Siéntate en una silla y apoya la espalda
manteniéndola bien recta; las plantas de los pies que se afirmen bien en el
suelo, así como las palmas de las manos en las piernas. Repasa de arriba a
abajo el cuerpo y desténsalo. ¿El ceño fruncido? Desfrúncelo. ¿Los dientes
apretados? Suelta la mandíbula, que caiga, y la lengua que se pegue a los
dientes superiores. ¿Tirantez en el cuello? Relájalo. ¿Hombros levantados?
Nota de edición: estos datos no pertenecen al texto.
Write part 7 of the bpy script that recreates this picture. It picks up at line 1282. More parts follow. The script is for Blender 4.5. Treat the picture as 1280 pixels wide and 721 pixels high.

Suéltalos también. Libérate en la ley de la gravedad dejando que tu cuerpo se
someta completamente a ella, de modo que quede bien asentado y sin la más
mínima tensión. Desde el diafragma, inspira y expira después profunda y
lentamente; llénate con cada inspiración y vacíate con cada expiración. Relajar
la mente es más difícil. No se trata de ponerla en blanco, algo imposible, sino
de no prestar atención al desfile de ocurrencias que por ella se pasean;
digamos que se trata de dejar que ocurran sin más, sin oponerse a ello. Tú estás
a otra cosa; a esto ayuda, por ejemplo, no desviar la mirada del punto en el
que debes tenerla fijada. Por último, si haces todo esto para rezar porque, más
que discursiva y meditativa, es contemplativa tu oración, acompaña el ritmo de
tu respiración con tu jaculatoria favorita. La mía es “mi buen Jesús”.